Wednesday, January 30, 2008

Sharing the proceeds of growth

Some good news from the Daily Telegraph today - the number of people who pay the highest rate of income tax has nearly doubled since Labour came to power, from 2 million to 3.7 million.

This is good for those 3.7 million, because they are earning lots of money (at least £39, 825), and good for the rest of us, as their taxes get spent on the NHS, tax credits, winter fuel allowances, salaries for Derek Conway's family and other good things.

But not everyone is happy. Tory Philip Hammond, shadow chief secretary to the Treasury, said: "Gordon Brown is using fiscal drag, raising allowances and thresholds by less than the rate of earnings growth to drag more and more people into the top rate of tax," and Roy Maugham, tax partner at UHY Hacker Young, said: "This is a stealth tax that has received very little attention."

If I earned 40 grand a year (or twice that, as Mr Hammond does, or even more, as I imagine Mr Maugham does), I would be rejoicing in my good fortune and spending it on cool stuff, and would have neither time nor inclination to be whining about the tax burden.

This nonsense about 'fiscal drag' got brought up during the fiasco about inheritance tax, where people who were in line to receive massive unearned lump sums of cash got fixated on the idea that they could get a little bit more money (or, if they were from a millionaire family, a lot more money).

I've got a better term for 'fiscal drag', which is a term which rich spin doctors have come up with as part of their constant campaign to enrich themselves at the expense of the rest of us.
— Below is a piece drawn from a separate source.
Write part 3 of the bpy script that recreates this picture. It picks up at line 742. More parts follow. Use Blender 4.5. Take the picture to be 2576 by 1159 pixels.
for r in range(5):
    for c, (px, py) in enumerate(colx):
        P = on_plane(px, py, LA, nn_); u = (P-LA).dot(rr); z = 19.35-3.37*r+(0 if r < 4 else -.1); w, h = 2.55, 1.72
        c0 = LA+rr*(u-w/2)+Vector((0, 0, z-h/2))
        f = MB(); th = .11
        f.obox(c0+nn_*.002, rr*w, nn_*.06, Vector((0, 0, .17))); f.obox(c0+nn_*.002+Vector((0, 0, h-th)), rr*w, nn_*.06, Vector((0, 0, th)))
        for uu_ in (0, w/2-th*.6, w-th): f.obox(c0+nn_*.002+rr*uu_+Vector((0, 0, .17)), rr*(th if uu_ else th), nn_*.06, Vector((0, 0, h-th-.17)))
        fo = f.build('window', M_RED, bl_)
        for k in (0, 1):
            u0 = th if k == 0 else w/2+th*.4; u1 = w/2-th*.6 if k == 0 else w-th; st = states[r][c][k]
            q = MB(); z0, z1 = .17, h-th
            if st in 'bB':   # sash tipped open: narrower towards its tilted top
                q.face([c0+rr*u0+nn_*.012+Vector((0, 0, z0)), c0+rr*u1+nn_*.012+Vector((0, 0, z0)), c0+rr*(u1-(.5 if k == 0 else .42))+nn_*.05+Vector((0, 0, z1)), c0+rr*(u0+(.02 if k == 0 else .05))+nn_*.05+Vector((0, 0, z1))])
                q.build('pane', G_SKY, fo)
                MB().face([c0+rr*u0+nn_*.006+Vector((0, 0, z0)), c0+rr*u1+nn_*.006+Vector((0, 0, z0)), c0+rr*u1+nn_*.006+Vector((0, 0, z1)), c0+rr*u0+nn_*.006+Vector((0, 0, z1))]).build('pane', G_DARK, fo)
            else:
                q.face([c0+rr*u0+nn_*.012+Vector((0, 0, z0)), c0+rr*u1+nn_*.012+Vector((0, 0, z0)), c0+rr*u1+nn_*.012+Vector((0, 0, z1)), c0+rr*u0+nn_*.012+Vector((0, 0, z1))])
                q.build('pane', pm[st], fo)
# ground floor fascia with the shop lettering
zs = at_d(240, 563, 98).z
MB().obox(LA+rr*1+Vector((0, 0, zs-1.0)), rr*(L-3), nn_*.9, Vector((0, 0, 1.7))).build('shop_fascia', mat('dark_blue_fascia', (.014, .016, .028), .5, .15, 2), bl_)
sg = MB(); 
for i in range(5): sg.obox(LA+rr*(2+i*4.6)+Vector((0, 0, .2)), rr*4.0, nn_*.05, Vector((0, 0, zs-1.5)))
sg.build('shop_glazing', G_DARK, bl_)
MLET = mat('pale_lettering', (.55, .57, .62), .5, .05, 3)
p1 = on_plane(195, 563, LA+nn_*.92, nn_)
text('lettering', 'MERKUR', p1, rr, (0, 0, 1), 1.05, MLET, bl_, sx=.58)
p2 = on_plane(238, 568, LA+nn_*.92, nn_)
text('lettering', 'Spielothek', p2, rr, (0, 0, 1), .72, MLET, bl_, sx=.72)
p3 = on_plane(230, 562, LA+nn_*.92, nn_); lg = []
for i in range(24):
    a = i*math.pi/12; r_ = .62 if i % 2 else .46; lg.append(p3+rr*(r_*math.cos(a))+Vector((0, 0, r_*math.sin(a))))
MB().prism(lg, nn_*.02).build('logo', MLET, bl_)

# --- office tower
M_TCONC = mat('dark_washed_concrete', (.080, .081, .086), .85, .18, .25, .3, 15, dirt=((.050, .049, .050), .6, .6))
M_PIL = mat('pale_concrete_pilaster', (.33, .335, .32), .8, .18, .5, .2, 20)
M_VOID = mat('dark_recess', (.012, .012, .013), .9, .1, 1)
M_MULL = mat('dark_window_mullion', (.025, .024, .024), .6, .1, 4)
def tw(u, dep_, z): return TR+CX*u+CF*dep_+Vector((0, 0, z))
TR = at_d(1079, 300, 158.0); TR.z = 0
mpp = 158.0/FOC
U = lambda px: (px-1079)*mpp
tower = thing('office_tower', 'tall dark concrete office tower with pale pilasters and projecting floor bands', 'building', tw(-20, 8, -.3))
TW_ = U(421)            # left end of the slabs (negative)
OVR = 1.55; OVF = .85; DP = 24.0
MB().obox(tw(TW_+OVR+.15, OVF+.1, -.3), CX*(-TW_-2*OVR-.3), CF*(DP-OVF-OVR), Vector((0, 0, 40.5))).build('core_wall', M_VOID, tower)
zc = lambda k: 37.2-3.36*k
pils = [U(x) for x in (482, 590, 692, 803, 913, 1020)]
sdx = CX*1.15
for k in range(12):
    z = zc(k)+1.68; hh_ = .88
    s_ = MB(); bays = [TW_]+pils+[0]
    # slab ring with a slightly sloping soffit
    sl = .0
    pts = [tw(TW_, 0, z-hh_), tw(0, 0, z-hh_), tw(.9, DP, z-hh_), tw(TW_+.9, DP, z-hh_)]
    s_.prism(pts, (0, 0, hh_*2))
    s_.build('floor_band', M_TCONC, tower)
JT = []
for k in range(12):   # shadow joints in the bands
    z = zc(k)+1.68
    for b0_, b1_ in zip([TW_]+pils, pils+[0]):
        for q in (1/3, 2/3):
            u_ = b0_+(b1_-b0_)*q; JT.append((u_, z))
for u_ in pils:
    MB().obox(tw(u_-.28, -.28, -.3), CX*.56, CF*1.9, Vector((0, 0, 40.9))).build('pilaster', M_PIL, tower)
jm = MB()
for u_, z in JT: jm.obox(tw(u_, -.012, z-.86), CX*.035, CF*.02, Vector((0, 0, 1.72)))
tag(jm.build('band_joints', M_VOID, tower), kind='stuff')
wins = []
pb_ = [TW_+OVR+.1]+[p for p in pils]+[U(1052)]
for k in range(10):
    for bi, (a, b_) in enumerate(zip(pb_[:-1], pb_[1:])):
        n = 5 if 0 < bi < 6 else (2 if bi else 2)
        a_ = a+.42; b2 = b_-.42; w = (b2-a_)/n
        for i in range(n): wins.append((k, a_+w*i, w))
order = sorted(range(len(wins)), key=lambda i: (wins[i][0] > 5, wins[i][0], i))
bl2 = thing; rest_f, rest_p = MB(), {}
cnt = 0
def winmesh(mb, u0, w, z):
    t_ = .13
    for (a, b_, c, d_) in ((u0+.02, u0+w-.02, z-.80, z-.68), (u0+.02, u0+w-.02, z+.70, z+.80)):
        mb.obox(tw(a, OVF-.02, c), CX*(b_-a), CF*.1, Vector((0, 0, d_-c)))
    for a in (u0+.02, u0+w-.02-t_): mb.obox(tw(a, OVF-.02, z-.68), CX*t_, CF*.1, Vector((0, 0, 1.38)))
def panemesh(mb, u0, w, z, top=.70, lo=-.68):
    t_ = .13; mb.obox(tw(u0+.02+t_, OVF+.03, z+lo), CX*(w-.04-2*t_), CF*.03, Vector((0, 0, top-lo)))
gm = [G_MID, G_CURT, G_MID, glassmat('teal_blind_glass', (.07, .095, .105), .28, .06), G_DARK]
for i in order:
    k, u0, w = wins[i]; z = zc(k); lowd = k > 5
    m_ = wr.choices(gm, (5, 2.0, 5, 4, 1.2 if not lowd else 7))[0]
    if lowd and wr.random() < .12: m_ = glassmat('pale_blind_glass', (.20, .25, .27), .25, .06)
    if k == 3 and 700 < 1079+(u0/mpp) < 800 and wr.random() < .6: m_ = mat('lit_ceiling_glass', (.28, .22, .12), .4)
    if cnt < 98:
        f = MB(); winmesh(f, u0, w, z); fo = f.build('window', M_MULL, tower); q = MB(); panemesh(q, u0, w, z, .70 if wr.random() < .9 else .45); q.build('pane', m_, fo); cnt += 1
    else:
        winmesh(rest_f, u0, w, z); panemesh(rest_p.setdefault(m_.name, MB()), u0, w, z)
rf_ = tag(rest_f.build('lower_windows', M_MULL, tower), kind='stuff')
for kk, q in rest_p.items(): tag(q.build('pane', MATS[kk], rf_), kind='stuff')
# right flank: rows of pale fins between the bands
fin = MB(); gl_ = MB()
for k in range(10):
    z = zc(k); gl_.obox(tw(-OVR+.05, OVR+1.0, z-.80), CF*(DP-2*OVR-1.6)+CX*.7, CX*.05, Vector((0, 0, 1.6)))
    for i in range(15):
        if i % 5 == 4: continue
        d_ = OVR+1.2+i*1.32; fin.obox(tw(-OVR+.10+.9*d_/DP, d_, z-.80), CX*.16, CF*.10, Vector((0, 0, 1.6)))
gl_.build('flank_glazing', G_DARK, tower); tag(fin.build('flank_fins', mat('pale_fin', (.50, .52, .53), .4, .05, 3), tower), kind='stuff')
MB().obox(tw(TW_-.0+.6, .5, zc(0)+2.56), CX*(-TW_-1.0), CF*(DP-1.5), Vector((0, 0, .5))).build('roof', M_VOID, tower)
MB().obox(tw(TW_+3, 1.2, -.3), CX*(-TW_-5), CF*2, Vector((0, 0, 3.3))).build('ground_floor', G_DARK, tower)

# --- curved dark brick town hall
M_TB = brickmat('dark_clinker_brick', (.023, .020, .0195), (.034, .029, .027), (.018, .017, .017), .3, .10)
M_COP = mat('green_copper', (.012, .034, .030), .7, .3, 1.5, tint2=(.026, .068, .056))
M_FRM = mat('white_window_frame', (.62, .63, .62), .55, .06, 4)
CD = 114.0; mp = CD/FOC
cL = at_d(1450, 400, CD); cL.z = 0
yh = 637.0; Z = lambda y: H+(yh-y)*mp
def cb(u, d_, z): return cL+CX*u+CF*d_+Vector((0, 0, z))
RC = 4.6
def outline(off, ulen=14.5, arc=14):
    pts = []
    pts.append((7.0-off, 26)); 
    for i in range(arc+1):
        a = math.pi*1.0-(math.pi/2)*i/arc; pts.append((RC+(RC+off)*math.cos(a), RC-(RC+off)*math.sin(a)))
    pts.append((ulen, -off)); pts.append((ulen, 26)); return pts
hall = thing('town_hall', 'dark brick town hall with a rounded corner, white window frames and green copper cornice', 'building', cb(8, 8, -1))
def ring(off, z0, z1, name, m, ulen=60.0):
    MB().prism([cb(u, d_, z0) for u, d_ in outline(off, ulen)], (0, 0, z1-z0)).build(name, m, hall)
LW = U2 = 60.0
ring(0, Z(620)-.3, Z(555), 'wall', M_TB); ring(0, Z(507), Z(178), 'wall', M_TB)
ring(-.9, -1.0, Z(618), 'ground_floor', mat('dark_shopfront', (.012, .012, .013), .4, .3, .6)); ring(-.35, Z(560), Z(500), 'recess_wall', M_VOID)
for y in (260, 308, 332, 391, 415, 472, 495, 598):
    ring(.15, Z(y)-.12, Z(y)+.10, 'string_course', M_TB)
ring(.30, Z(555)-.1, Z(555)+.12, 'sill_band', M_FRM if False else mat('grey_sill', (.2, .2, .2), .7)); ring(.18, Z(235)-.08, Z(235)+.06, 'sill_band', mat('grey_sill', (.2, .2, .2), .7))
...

I call it 'sharing the proceeds of growth'. Higher earners see their salaries grow, thanks to their own efforts and the hard work of millions of people who earn less than they do from cleaners to nurses, bus drivers to sales assistants, and the amount of money the government has to spend to benefit everyone grows along with it.

Indeed, we could do with a bit more sharing. After all, some people have more to worry about than the fact that they are paying more tax now that they are richer, such as the fact that their income isn't increasing as fast as the cost of essentials like food and fuel.

1 Comments:

At 2:09 pm , Blogger Tom Freeman said...

You're absolutely right: the tax and public spending system is precisely the means by which the 'proceeds of growth' are shared. Tax cuts for the rich means less sharing.

As for 'fiscal drag', raising income tax thresholds in line with inflation rather than earnings growth actually allows people to maintain their standards of living year to year just as well as a system of zero income tax would (details here).